• Stated exercise:
Nothing should be output except the lines from the one containing "Write part 2" through the one containing "M['eyewhite'] = plain('glass_eye', (.5, .55, .5), .2)", both ends included, each repeated exactly.

Entries with scene source code:

○ ○ ○ ○ ○ ○ ○

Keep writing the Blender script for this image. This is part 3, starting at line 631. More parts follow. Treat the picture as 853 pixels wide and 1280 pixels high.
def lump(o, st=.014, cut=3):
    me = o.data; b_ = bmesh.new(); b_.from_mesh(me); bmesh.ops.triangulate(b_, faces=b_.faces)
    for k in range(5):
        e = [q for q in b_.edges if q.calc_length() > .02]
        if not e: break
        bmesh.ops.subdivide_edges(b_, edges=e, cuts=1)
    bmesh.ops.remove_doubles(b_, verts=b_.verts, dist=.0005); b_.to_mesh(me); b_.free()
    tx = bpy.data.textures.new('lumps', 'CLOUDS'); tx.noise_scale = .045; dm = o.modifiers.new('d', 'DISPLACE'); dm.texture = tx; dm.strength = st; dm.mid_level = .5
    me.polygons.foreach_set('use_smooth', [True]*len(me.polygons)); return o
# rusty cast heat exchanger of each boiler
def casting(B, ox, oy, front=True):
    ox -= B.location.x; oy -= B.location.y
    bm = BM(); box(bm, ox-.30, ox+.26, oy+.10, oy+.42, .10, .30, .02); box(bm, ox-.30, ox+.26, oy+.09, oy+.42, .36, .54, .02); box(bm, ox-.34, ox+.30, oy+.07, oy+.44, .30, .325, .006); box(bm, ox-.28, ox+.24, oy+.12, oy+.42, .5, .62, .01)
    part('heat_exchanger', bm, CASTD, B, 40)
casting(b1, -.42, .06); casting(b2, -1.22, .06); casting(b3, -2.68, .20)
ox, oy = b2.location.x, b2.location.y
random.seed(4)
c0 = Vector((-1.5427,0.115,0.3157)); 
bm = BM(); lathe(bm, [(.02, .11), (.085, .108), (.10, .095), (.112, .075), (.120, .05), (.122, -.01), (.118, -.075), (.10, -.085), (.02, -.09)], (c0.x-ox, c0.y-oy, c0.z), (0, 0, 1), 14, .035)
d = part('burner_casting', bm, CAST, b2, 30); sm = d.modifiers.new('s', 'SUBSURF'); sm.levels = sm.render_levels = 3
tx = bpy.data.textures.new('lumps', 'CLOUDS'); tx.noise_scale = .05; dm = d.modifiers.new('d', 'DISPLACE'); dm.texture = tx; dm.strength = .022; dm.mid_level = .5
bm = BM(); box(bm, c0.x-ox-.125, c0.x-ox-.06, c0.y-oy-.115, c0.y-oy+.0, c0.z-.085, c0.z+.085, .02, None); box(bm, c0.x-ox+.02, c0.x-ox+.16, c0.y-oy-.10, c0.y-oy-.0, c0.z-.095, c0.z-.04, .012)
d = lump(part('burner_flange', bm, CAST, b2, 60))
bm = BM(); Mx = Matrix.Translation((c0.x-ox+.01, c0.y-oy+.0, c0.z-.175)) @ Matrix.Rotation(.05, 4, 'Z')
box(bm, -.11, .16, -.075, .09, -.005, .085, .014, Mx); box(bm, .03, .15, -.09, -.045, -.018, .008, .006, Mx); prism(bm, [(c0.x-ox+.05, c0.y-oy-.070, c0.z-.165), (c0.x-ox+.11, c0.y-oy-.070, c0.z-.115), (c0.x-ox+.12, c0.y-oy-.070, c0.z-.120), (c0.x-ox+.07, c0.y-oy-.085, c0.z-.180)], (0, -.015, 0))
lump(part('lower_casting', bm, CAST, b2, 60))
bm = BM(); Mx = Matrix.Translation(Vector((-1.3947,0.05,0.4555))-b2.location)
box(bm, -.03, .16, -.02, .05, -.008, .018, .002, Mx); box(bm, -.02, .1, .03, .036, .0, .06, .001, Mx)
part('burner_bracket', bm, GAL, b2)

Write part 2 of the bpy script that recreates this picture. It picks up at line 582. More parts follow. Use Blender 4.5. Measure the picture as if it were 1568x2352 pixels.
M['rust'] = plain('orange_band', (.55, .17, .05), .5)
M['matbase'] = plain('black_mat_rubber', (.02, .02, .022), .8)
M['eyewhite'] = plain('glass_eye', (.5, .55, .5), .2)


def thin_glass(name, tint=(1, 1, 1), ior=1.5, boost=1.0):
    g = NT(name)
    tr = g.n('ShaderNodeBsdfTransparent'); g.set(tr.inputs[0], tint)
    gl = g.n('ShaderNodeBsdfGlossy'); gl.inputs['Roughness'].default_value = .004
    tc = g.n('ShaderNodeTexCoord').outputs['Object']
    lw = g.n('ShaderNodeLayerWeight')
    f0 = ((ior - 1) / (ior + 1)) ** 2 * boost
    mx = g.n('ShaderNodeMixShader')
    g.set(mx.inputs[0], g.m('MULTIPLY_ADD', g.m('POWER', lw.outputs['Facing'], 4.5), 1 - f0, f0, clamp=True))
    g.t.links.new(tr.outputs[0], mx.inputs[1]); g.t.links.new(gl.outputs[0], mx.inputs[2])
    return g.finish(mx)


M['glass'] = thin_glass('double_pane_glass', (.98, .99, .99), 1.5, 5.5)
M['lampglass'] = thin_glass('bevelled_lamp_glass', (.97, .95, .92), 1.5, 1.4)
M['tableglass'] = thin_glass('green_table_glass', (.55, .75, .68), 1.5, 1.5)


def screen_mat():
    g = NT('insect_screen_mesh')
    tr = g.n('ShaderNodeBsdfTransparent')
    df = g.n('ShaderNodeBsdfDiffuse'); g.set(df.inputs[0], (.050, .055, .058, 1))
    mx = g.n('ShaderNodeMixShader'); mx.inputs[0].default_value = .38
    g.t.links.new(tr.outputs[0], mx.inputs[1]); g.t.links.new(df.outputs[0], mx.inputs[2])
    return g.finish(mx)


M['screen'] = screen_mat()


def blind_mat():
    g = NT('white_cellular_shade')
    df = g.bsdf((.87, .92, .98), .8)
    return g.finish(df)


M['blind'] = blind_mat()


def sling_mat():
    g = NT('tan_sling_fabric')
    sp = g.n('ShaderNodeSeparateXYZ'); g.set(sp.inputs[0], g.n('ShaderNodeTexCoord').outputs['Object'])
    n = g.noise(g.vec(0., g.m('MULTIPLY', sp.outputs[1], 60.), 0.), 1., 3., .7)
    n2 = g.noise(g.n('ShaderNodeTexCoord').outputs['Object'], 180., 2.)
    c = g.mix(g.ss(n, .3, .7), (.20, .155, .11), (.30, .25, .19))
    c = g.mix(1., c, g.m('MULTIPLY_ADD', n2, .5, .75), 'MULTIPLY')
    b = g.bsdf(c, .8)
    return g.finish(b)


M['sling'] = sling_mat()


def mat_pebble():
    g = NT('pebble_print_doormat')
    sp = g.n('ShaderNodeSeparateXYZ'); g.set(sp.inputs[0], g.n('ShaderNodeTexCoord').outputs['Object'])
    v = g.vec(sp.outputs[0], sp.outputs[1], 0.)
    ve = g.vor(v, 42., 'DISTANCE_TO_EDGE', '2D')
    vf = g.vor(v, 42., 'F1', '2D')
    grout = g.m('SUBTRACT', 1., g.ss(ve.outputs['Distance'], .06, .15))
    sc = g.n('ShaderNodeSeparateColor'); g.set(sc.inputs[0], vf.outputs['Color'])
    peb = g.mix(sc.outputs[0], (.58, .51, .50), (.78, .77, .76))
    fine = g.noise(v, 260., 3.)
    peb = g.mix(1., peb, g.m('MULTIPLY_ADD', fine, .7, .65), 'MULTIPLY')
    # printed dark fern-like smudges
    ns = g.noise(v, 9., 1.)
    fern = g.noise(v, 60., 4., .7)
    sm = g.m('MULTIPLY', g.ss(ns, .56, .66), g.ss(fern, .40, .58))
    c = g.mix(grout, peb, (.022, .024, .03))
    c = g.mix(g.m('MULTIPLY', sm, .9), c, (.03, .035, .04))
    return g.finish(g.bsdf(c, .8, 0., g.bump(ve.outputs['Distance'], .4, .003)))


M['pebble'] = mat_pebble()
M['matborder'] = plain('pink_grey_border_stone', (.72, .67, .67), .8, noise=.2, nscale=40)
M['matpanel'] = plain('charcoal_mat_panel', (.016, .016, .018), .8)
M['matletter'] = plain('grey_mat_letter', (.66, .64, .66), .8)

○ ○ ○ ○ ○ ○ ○

• Correct output:
Write part 2 of the bpy script that recreates this picture. It picks up at line 582. More parts follow. Use Blender 4.5. Measure the picture as if it were 1568x2352 pixels.
M['rust'] = plain('orange_band', (.55, .17, .05), .5)
M['matbase'] = plain('black_mat_rubber', (.02, .02, .022), .8)
M['eyewhite'] = plain('glass_eye', (.5, .55, .5), .2)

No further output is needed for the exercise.